Oya, ada 3 words yang aku sering ulang di kepalaku :
simple, changeable and perishable.

So many lessons including, you don’t always scream everytime something bad happens because we can expect it as a way for nature to stay fresh anew.

I need to learn and understand this process.

A Short Trip to Uncle’s House

 

Yesterday, we hadn’t known for certain whether we would go on a trip together. As the universe worked the strings of life, this morning, we got the answer : yes, together.

A two hour delay, an invitation that we rejected, a second and worse shot of coffee among other “negativity” couldn’t affect me.

I chose to save : discussing our thought and getting ready for the day in a relaxed manner, having a safe trip with a comfortable bigger car, everyone was healthy, we were having the decent conversations, enjoying delicious snack, welcomed warmly, a cup of luxurious cappuccino, playing games and had more conversations.

Later, we were being persuaded by an invitation and declined it straightforwardly. I was always satisfied by my uncle’s response which was taking my answer to his consideration and he was openly discussing other alternatives.

I chose to save : great homemade food, fresh fruits, great weather also warm goodbyes. On my trip to go back home, we witnessed a pitch black sky was full of bright stars. The road seemed wider and had no traffic.

 

I’m learning to control my actions including choosing my judgment and decision with a careful consideration and conscious effort.

Teacher said that leisure without study is death, a tomb for the living person.
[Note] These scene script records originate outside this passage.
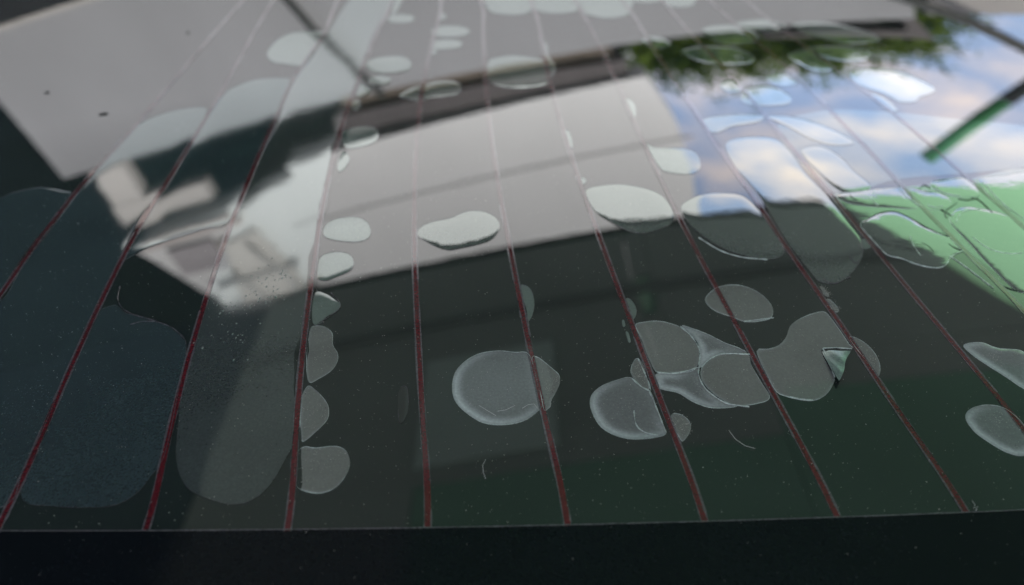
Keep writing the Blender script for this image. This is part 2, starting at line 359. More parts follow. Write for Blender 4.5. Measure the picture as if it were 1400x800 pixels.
([(55.24,183.03),(57.42,187.06),(60.86,190.04),(65.36,190.94),(69.35,189.59),(72.65,185.59),(73.82,180.54),(72.84,176.71),(70.66,174.85),(65.01,173.91),(61.39,175.98),(57.15,178.62)],'haze',0.035),
([(56.96,234.7),(61.38,240.11),(67.09,243.71),(73.57,244.37),(79.51,242.52),(82.58,234.35),(84.59,222.98),(84.68,208.26),(78.62,204.15),(72.29,205.98),(66.31,209.86),(60.83,217.24),(57.57,225.48)],'lens',0.072),
([(81.74,280.34),(86.26,286.81),(94.51,289.05),(102.72,287.45),(105.3,278.15),(106.32,262.41),(108.28,249.56),(109.59,239.06),(110.75,226.01),(111.4,216.03),(108.2,206.13),(100.71,195.98),(95.11,192.18),(91.06,193.16),(89.86,197.92),(87.29,214.46),(85.36,244.69),(81.7,263.79)],'lens',0.048),
([(110.69,216),(113.54,216.1),(113.61,212.35),(111.15,210.63),(109.47,211.81)],'plain',0.015),
([(90.58,190.64),(91.41,190.3),(91.9,186.57),(91.18,185.64),(90.43,187.12)],'haze',0.01),
([(90.61,184.26),(91.6,184.05),(92.63,180.05),(91.79,178.72),(90.74,179.79)],'haze',0.01),
([(105.41,295.46),(112.72,245.64),(139.64,256.78),(198.61,272.3),(214.97,302.94),(182.45,311.45),(153.68,316.63),(128.43,315.01)],'veil',0),
([(111.36,244.27),(120.24,247.36),(138.71,251),(160.73,256.31),(193.77,264.21),(154.84,189.74),(150.4,189.35),(147.42,196.6),(145.09,205.89),(142.34,212.78),(140.31,218.62),(135.92,223.51),(132.24,230.67),(128.17,233.57),(122.61,232.64),(115.22,225.9),(113.94,234.42)],'slack',0),
([(114.23,224.52),(119.35,229.73),(125.03,233.16),(129.03,233.89),(132.35,230.95),(134.89,224.53),(138.53,221.13),(140.85,219.02),(141.23,214.23),(141.12,210.52),(137.06,207.94),(132.64,202.48),(128.65,201.06),(123.93,202.74),(120.41,205.89),(116.68,207.79),(115.31,214.48)],'ripple',0.132),
([(112.28,243.1),(116.68,245.99),(121.75,247.27),(128.62,249.12),(136.07,250.24),(138.15,249.57),(138.67,238.33),(135.09,236.01),(129.26,236.47),(121.9,236.88),(115.7,238.51)],'ripple',0.06),
([(139.43,248.85),(144.68,248.34),(148.99,247.49),(151.81,244.15),(150.6,239.64),(147.37,236.58),(142.45,235.63),(139.99,236.95)],'ripple',0.048),
([(150.16,254.91),(157.35,257.73),(164.77,258.16),(164.39,247.1),(158.74,244.97),(154.13,245.02),(150.6,249.42)],'ripple',0.042),
([(146.08,230.19),(150.91,236.04),(155.57,238),(159.75,237.21),(164.13,235.3),(167.74,231.98),(169.11,225.9),(168.7,216.76),(156.11,192.79),(150.51,189.57),(148.55,190.87),(147.53,196.82),(146.49,205.95),(145.99,216.95),(145.29,223.4)],'ripple',0.072),
([(169.74,258.47),(179.32,261.54),(190.75,263.15),(178.91,236.14),(171.99,231.52),(170.29,237.07),(166.96,242.73),(167.5,250.37)],'ripple',0.048),
([(121.76,165.46),(126.93,166.6),(130.55,164.43),(136.67,163.45),(136.36,157.72),(131.66,148.59),(129.57,149.4),(127.53,152.89),(124.58,157.39),(122.31,161.58)],'frost',0.048),
([(110.28,138.81),(112.97,141.71),(117.22,143.04),(121.13,142.31),(123.09,138.93),(123.56,135.14),(123.74,129.82),(118.81,126.92),(115.24,127.79),(112.21,131.07),(110.28,134.47)],'frost',0.048),
([(156,358.53),(161.52,365.22),(170.72,368.27),(181.25,365.45),(186.92,356.72),(189.95,345.24),(185.82,338.66),(178.26,333.07),(174,327.91),(167.2,326.84),(165.5,330.67),(163.19,335.91),(158.57,341.1),(155.52,348.03)],'plain',0.025),
([(133.93,381.75),(144.92,390.68),(149.58,382.32),(151.87,369.2),(147.98,362.53),(140.95,361.99),(136.32,369.6)],'plain',0.02),
([(148.3,393.85),(164.32,397.88),(176.37,393.62),(176.23,386.52),(169.55,378),(159.53,376.42),(151.48,380.78)],'plain',0.02),
([(115.74,352.65),(123.81,357.7),(127.11,353.36),(127.8,346.04),(121.55,341.35),(116.06,345.31)],'plain',0.015),
([(92.17,341.2),(96.72,347.17),(101.95,345.98),(101.61,337.44),(95.79,333.03),(92.61,335.62)],'plain',0.015),
([(97.7,325.11),(102.91,336.12),(110.87,342.15),(116.75,339.65),(120.3,332.95),(120.02,326.26),(115.9,320.85),(107.16,319.12),(100.16,320.06)],'plain',0.025),
([(77.55,304.45),(88.5,309.14),(102.75,309.76),(100.07,302.99),(88.03,297.89),(80.96,292.05),(76.76,295.24)],'plain',0.015),
([(104.93,308.41),(115.51,308.45),(124.57,301.87),(130.62,293.16),(132.93,285.71),(127.15,282.67),(120.96,284.04),(115.82,289.12),(110.84,298.87)],'lens',0.036),
([(110.01,277.34),(118.38,281.82),(123.34,273.93),(124.97,262.47),(127.08,250.87),(119.42,246.25),(114.78,247.76),(111.67,260.04)],'lens',0.036),
([(156.51,335.39),(160.44,334.32),(162.83,326.5),(162.5,317.52),(158.24,317.21),(156.89,324.75)],'plain',0.015),
([(99.74,419.77),(110.34,427.55),(122.87,425.56),(126.67,409.71),(121.72,399.8),(109.62,395.27),(101.27,402.18)],'plain',0.02),
([(82.55,383.06),(87.89,389.67),(96.92,392.67),(110.84,389.93),(116.4,378.13),(111.99,369.57),(98.77,367.19),(88.09,371.52)],'plain',0.025),
([(119.33,431.64),(136.87,439.69),(146.09,429.7),(140.48,418.81),(127.91,419.77)],'plain',0.015),
([(151.01,433.17),(167.17,438.35),(182.74,429.38),(190.89,416.02),(186.52,407.71),(170.75,402.23),(158.43,410.55),(151.28,420.62)],'plain',0.02),
([(-56.76,187.44),(-53.76,186.43),(-50.73,183.64),(-48.66,181.33),(-49.04,178.69),(-51.81,175.74),(-52.56,173.21),(-54.71,172.61),(-56.2,177.74),(-56.92,183.05)],'plain',0.03),
([(-55.18,170.13),(-54.34,171.98),(-51.44,171.57),(-48.95,168.83),(-47.86,164.02),(-46.01,160.52),(-45.58,157.12),(-46.67,153.83),(-49.18,151.16),(-51.3,149.81),(-52.87,153.9),(-54.3,161.77)],'haze',0.025),
([(-52.19,145.47),(-51.35,148.55),(-49.12,146.97),(-45.81,142.89),(-44.62,139.92),(-44.65,136.56),(-47.01,132.39),(-49.04,130.15),(-50.35,133.8),(-51.59,140.47)],'haze',0.025),
([(-49.54,126.62),(-48.3,128.54),(-45.51,128.16),(-41.51,128.66),(-38.75,127.58),(-37.02,124.37),(-37.01,121),(-38.57,117.34),(-40.85,115.61),(-43.7,115.39),(-47.52,117.01),(-48.99,121.51)],'haze',0.03),
([(-28.35,146.55),(-26.47,147.83),(-25.33,140.28),(-26.3,135.96),(-27.33,137.39)],'faint',0.012)]
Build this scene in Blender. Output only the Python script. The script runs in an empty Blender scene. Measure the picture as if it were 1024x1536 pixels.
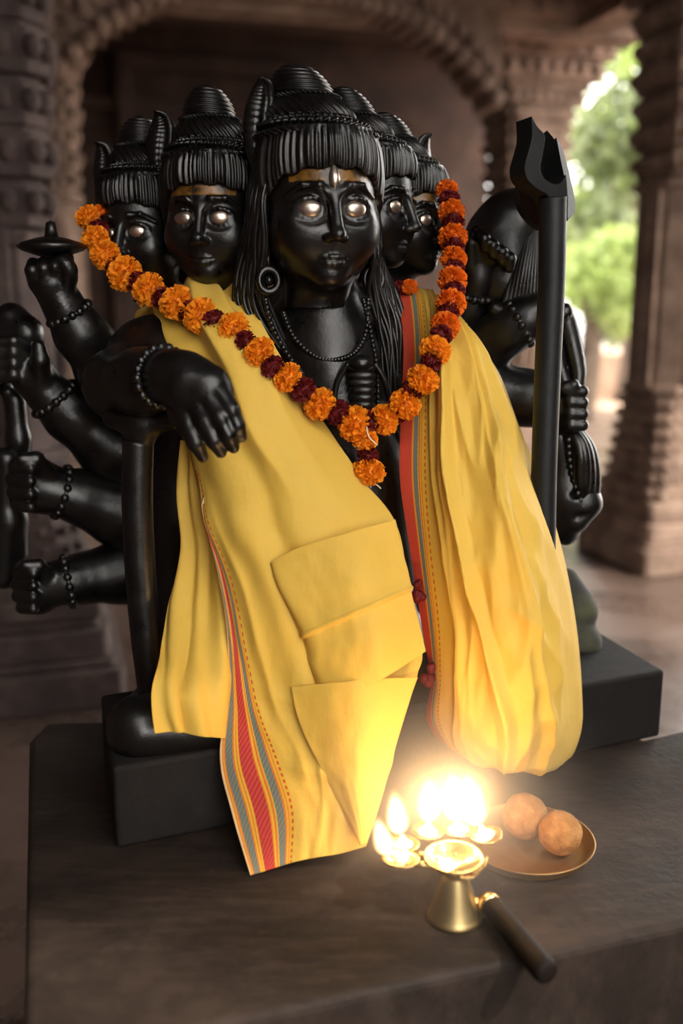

Question of the 23rd of July 2017

 

Pt. 1

Teacher practiced scenarios such as laying on the deathbed and invited people over. People were tossing cheers and reenacted the funeral, “for this is what you look like once you leave.”

(* this is my modified details about Montaigne’s drinking game)

Please, don’t distract thyself from time that isn’t renewable or this universal reality.


I reread my ancient diary (as a-17 y.o), I recalled how death seemed ominous and how unwilling I felt. As common as it’s implied, I was chained by goals and objects. I am learning to realize this, enjoy and not obsessing over what I don’t have. It’s a process indeed.

 

Pt. 2

“Why art thou dissatisfied? For the universe has given you substance and time is sufficient.”

I never knew this sentence could be a hilarious joke. It contains truth and is entertaining at the same time.

 

Pt. 3

Photo : menu ini cuma ada di paket delight. Satu-satunya hidangan pembuka yang disertai krim keju ini. Kadang aku stay quiet aja kalo roti bertekstur biskuit ini dihidangkan pucat. Kadang aku ask apakah they can heat those longer for me so that those will be golden brown and crispy.

Teacher says you can do something to enlarge the probability.

Questions in the 22nd of July 2017

 

Teacher said act as if you were on a banquet. You would take things set before you. A man who asks the host to set things before him is an unreasonable fellow.

I asked, wasn’t there only one kind of man, a man who seeks pleasure? He reminded me that there is also a man who seeks pain. Well, isn’t it given?

Some want to be pain free
Some want to be hurt
Some want to indulge
Some want to despise

Isn’t this accepted by all?
Why are we being unreasonable by asking what we want? (ternyata ada lanjutannya tapi nanti)

I’m still learning this because I feel weak&weary. How can I endure such hardship without asking for strength. Teacher must has had the mind of steel to live that way. In extra, he said, “what are you waiting for? The future is right behind you, all you have to do is turning the palm of your hands.” It is relieving to know that I can do something though the current state is peculiar.

Teacher also added that whatever it is to the body, you wouldn’t need to be attached to it.

Personally, I need to learn this as a basic thing because some people just learn detachment to material things a lot faster. I believe I would laugh at myself for even trying.. Hahaha how silly, wasn’t it a short while ago, you dreamt of your precious phone? Eating until you feel heavy?

There is always Teacher who supports me by, whenever I fall, try to get myself back on everything, whether it’s my duty, studies, or else.

If I saw myself learning how to walk by falling numerous times, I would definitely laugh at it too.